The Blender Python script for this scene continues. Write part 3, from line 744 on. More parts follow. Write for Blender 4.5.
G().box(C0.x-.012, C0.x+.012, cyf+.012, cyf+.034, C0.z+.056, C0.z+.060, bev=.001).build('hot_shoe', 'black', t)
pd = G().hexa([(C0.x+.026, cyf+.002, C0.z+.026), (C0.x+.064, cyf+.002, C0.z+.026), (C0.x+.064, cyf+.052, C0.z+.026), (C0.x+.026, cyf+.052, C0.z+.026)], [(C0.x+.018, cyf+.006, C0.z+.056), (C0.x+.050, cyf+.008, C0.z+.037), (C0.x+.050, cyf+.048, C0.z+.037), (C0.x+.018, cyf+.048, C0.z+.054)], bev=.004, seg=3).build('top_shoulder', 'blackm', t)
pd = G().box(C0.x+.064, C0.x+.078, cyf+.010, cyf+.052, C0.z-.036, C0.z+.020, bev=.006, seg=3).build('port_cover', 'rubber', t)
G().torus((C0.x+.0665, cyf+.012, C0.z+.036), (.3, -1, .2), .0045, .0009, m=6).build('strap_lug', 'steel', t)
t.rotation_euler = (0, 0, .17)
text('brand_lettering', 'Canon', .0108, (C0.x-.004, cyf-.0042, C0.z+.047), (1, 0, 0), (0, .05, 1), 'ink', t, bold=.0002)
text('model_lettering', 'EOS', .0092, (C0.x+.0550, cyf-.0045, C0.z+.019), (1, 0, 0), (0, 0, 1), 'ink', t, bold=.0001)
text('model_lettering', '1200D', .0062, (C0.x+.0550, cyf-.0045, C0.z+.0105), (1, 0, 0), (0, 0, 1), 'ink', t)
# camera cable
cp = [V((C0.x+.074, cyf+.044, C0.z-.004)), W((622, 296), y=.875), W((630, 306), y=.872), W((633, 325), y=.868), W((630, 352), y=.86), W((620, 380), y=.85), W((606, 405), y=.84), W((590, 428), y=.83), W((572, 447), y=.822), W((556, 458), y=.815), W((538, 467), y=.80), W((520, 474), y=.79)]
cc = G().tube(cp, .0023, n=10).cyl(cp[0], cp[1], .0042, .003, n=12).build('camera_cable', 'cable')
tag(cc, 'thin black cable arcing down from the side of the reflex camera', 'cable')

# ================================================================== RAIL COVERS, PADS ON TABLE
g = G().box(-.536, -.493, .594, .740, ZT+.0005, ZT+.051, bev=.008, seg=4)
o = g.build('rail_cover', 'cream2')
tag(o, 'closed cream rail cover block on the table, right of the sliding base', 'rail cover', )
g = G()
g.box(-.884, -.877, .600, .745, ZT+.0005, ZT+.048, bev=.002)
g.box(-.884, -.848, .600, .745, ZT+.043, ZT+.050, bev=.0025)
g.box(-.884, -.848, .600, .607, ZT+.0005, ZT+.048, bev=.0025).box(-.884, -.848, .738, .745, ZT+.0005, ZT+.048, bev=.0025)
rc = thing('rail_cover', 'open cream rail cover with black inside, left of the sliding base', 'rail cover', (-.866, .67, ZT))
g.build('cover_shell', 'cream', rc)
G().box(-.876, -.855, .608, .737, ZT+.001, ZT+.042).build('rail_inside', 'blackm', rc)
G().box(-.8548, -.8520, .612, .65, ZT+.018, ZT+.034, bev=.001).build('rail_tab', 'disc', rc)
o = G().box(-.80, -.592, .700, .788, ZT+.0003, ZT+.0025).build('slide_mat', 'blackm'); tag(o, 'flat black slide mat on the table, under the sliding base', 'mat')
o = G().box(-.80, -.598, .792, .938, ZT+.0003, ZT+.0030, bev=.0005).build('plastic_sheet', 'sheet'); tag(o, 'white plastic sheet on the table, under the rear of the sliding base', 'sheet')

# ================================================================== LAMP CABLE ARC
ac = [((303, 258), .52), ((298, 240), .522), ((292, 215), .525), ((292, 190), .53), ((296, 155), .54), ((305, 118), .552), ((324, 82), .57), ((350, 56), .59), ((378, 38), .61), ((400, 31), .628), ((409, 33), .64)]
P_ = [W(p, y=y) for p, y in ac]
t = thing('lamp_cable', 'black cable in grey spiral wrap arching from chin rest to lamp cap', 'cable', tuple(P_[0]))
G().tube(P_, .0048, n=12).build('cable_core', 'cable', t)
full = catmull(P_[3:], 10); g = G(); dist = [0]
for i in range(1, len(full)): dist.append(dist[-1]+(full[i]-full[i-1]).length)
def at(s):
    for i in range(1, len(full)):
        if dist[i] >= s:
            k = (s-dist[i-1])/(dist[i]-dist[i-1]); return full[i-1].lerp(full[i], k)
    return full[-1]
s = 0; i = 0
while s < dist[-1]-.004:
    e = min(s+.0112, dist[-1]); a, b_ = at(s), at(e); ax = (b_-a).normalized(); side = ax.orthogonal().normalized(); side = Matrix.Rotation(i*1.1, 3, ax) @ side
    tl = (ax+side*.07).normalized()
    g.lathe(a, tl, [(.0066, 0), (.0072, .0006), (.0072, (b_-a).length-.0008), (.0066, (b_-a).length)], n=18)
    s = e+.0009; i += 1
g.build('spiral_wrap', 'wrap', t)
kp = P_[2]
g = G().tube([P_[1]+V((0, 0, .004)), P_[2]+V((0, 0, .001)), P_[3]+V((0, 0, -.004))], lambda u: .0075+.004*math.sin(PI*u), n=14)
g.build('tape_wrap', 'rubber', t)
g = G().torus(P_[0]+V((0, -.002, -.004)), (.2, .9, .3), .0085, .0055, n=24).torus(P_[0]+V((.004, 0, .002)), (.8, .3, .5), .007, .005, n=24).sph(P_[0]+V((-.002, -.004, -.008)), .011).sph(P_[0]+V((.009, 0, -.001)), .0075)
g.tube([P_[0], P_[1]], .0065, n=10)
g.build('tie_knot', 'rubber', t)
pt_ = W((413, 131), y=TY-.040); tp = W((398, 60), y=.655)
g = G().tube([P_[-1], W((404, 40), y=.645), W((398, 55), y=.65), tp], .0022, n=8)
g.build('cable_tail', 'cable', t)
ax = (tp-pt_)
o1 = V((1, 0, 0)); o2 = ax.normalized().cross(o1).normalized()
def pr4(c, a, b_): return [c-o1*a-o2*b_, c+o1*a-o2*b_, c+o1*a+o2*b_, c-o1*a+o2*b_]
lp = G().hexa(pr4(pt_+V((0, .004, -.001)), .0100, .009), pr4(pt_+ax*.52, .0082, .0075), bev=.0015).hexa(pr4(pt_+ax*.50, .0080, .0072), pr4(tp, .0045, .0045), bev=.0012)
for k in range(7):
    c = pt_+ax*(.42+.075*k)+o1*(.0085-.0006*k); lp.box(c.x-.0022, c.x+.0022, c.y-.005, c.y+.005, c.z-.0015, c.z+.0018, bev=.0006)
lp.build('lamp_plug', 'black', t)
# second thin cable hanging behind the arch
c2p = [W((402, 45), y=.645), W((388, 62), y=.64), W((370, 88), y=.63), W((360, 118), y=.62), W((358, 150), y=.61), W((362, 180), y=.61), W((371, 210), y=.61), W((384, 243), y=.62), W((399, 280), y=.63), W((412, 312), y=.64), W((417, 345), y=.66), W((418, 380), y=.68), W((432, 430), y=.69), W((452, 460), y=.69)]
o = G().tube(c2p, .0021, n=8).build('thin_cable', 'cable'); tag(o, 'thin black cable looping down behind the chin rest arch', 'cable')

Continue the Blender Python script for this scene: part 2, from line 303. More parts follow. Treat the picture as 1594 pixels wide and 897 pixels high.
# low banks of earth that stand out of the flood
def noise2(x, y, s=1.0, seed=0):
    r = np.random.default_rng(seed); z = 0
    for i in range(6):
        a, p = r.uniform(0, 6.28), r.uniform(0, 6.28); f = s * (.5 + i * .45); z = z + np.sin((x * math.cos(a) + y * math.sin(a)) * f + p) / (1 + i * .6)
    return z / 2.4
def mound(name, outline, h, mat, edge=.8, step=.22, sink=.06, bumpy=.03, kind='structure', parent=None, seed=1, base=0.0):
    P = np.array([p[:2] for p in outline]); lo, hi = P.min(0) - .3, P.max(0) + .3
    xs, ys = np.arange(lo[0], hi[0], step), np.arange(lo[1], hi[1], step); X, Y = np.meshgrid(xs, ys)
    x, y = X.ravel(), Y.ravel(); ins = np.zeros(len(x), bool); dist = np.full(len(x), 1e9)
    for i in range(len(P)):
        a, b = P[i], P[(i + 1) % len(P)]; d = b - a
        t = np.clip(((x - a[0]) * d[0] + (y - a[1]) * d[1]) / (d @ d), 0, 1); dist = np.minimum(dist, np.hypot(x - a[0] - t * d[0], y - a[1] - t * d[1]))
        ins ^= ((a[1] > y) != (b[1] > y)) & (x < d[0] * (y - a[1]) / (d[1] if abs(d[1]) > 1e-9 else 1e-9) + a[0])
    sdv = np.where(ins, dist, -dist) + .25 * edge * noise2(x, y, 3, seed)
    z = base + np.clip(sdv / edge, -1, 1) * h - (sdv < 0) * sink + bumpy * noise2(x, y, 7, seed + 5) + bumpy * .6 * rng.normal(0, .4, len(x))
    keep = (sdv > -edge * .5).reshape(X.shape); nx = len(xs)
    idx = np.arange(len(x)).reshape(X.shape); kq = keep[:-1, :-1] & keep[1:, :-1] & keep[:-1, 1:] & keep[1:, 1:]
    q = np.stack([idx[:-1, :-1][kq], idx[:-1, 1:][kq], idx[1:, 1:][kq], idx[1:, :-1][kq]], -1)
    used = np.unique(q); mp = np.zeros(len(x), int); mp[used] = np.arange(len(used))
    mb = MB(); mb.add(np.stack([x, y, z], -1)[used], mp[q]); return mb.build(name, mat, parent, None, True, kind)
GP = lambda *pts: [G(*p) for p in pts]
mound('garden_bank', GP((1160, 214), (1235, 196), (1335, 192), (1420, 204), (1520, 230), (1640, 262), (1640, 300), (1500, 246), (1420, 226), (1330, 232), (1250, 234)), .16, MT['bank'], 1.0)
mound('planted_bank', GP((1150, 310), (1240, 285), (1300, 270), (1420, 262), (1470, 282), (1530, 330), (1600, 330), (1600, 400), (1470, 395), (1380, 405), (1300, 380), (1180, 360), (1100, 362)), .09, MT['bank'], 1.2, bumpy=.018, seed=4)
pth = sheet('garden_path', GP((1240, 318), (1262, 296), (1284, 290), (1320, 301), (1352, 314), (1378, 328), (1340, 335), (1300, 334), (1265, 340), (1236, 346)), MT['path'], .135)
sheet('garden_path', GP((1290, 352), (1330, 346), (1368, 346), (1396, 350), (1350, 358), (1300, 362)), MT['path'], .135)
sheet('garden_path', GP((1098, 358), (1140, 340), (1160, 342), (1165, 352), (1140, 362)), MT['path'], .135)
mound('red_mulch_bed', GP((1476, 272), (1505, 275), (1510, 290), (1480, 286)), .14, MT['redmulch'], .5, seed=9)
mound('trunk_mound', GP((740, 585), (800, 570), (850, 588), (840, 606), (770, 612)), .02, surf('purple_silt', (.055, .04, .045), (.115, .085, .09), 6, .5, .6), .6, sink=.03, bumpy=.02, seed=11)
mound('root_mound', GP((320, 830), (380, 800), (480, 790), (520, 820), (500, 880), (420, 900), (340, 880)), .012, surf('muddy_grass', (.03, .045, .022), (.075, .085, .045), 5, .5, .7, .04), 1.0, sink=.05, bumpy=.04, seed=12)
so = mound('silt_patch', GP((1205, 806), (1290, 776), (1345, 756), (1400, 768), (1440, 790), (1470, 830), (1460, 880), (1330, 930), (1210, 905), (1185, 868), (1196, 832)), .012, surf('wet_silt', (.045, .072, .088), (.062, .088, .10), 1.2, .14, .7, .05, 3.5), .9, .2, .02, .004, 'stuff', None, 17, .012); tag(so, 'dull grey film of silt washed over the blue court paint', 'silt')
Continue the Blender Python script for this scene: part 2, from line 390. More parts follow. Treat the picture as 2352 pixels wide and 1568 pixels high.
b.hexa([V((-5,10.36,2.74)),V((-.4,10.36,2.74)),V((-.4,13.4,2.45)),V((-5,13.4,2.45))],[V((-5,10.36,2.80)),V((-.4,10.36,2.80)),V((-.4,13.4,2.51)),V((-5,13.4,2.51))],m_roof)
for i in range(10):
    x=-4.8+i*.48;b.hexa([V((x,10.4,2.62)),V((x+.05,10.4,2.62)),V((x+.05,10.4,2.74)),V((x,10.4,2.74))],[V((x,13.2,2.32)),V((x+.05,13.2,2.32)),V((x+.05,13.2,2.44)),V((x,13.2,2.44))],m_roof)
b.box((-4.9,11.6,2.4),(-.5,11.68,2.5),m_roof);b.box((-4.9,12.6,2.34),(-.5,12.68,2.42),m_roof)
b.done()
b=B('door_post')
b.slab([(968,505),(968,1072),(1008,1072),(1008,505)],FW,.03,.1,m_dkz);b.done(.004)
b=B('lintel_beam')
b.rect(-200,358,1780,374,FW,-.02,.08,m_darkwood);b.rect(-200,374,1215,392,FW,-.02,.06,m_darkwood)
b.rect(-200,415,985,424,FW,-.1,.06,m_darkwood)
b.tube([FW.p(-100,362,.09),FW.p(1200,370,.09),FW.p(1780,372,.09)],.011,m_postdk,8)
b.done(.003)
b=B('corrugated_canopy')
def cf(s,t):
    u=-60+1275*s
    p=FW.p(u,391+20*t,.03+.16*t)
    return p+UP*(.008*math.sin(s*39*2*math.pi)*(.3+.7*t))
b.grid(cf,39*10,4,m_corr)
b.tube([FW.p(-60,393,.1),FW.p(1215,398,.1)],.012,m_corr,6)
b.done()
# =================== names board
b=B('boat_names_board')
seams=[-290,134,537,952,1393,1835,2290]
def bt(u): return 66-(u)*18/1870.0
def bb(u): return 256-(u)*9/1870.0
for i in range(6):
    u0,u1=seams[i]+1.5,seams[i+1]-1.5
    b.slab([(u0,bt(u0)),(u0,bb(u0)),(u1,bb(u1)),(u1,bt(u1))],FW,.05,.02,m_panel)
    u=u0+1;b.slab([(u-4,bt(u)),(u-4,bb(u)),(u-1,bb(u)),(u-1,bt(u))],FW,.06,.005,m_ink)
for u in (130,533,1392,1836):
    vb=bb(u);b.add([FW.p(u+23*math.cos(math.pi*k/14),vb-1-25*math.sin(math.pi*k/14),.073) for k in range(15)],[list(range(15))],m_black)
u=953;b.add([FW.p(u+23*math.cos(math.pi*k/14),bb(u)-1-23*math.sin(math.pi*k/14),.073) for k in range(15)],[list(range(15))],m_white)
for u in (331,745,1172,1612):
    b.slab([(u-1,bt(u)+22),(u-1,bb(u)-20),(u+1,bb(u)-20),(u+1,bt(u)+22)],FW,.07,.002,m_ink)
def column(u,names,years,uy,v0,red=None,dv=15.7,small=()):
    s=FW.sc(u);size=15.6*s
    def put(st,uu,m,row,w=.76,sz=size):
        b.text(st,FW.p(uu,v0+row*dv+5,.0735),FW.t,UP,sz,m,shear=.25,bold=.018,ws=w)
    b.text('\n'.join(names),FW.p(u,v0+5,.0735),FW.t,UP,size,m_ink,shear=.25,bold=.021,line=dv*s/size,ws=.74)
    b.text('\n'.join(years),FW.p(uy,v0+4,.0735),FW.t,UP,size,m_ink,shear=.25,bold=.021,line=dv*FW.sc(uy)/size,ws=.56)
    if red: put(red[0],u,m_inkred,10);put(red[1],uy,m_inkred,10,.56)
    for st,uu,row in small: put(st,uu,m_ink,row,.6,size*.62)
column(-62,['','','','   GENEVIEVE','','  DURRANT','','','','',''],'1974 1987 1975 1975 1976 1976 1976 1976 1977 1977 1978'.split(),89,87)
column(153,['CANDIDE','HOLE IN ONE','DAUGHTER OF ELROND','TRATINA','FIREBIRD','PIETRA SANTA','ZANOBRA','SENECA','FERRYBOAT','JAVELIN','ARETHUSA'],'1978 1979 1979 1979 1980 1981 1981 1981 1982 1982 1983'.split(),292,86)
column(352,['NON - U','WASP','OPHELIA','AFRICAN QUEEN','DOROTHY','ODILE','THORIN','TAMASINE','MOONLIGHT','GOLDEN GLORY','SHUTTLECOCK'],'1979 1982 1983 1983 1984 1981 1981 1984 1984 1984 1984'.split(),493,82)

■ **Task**
Collect the complete line wherever the string "Python" appears in the records.

■ **Solution to the exercise**
The Blender Python script for this scene continues. Write part 3, from line 744 on. More parts follow. Write for Blender 4.5.
Continue the Blender Python script for this scene: part 2, from line 303. More parts follow. Treat the picture as 1594 pixels wide and 897 pixels high.
Continue the Blender Python script for this scene: part 2, from line 390. More parts follow. Treat the picture as 2352 pixels wide and 1568 pixels high.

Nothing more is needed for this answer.